I don’t remember much of what Emma Lou said, only that she had noticed the wobble in my voice. “It hurts, doesn’t it?” she said, “to feel for both sides?”

She would know. I confess that when I was younger, I did not always like her writing. I loved some of her poems, but some of them, and especially her prose pieces confused me–they seemed not to contain arguments, and they often didn’t move neatly from one place to another. They circle and hover, even fuss a little sometimes, tenderly. I’ve only lately started to appreciate the ways that this gentle worrying with words, through and over and around a problem or a question, opens up space for peace in the midst of a tangle. It’s easy, running back and forth across the linear proofs, parrying the thrusts of argument, to get backed up against a wall, or fall of a cliff; sheer logic can leave us no place to stand, no place to rest. Emma Lou’s words so often made space, opened a window, made breathing room for irrational, mystical, divine humanity. Few titles fit their books as well as “The Place of Knowing” fits her spiritual autobiography.

That day on the telephone, she made a little room for me to forgive myself for not being able to take sides. And all her life, it seems to me, she was showing us that the gentle voices matter, even if we don’t hear them in the noisy fray. Especially when we don’t hear them. I will remember her, and try to use words to make space for loveliness.

Comments

  1. Thanks for this beautiful remembrance. I’ve noticed that same tendency to circle and hover, tenderly, in your own writing (like in your “For Louisa” essay), and I think it’s a good counterbalance to the occasionally false certainty of more argumentative modes, while offering a warmer, gentler mode of “knowing.” The opening of space and making “breathing room for irrational, mystical, divine humanity” is charity at its truest. By all means, carry on in your attempts “to use words to make space for loveliness”: they bless us all.

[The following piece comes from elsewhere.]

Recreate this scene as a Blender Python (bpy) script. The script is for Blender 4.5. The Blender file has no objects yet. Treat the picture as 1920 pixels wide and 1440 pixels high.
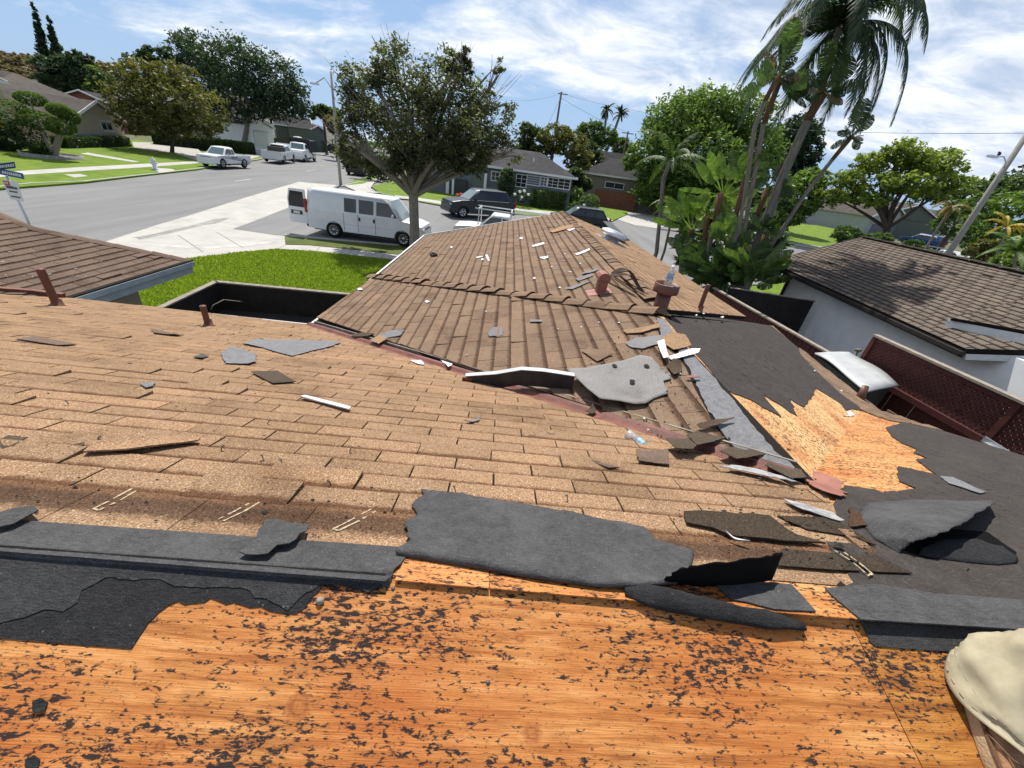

  2. Rest in peace to a great poet and a great Mormon. I wish I’d known her better.

  3. Gorgeous, Kristine. Thank you.

  4. What a huge loss for our community. This is beautiful Kristine.

  5. Mary Lythgoe Bradford says:

    I knew Emma Lou Very well, and I wish I could find a way to write about all our times together, her influence on me, her wonder at life, her willingness to share. She raised money for my Bennion book; Mel sold my parents’ house; her daughter lived with me for a time; we laughed often at our silliness; we stayed at each other’s homes; she joined me in Ireland; we talked poetry; we celebrated our birthdays–they were the same week. She called me two weeks ago.
    Goodbye my mentor and friend–we will meet again soon.
    Mary Bradford

  6. Molly Bennion says:

    Dear Mary,
    Hopefully not too soon. One such huge loss is quite enough for awhile.
    Molly Bennion

  7. What a wonderful tribute, Kristine! Thanks for sharing your thoughts and for continually writing and speaking in such a way as to honor her legacy.

  8. Thanks, Mary. If you do find a way to write those stories, we’d love to hear them.

  9. Mary Lythgoe Bradford says:

    I have these further thoughts:
    Emma Lou was a magician. Everything she touched turned to gold, every experience whether it was death or birth or everything in-between, she learned by it and blessed others with it. A life-threatening accident was mystical, Her honors gave her a chance to found service organizations. Sorrows became poems. She didn’t need the Priesthood since here own innate and god-given authority was enough to reach every soul. I am so grateful that she sprinkled her gold dust over my life.

  10. Like Steve – I second the request – Mary please write the book. I have said other places she was one of the special/unique women we need to keep as role models, if you could capture her for us, they may help us on our journeys.

    Kristine – I have always loved your touch, your written and spoken words, as well as your musical touch that you bring to my life. Beyond those I have in my life a moment where you and I met, spoke and shared “sister talk”. I carry that in my heart almost daily. Emma was a bright light, a women whose hymn alone, absent all her other writing, keeps me going on dark days. You likewise are a tremendous light to me and your work, style, love does the same for me. Thank you for being a voice about her, and for me.

  11. Mary–thank you for sharing here. I think an essay about your friendship would be a lovely thing to have in Dialogue :)

    Carrie–you’re so kind. Thank you. I get so many things wrong; it’s nice to know that I at least occasionally get it right in ways that matter :)

  12. Mary Lythgoe Bradford says:

    I am gobsmacked as they say in Ireland at the kind remarks about me. Of course, Kris, I would love to write about our Wonder Woman
    Mary

  13. Cynthia Sillitoe says:

    Kristine, thank you for sharing this story. It actually made me laugh because it’s just so Emma Lou. She was extraordinary and I will miss her terribly, though every time I break down in tears, I hear her chiding me, “Cynthia, don’t waste all that good salt water on me!”

  14. I am please to say that I have a lovely essay by Emma Lou that will be included in the second volume of my Why I Stay: The Challenges of Discipleship for Contemporary Mormons that I am putting the finishing touches on for Signature. I think everyone who loved and admired Emma Lou will be pleased. She was, as they used to say, “Quite a gal.”

  15. Brother Rees – thank you for adding her and for putting out a second volume of Why I Stay, those books and essays mean a lot to me.

  16. You will be happy to hear that all of Emma Lou’s grandDAUGHTERS were listed as honorary pallbearers at her funeral today. So perfect!

  17. Mary Lythgoe Bradford says:

    Kris–If you meant it when you said I could write of Emma Lou, when would you need it?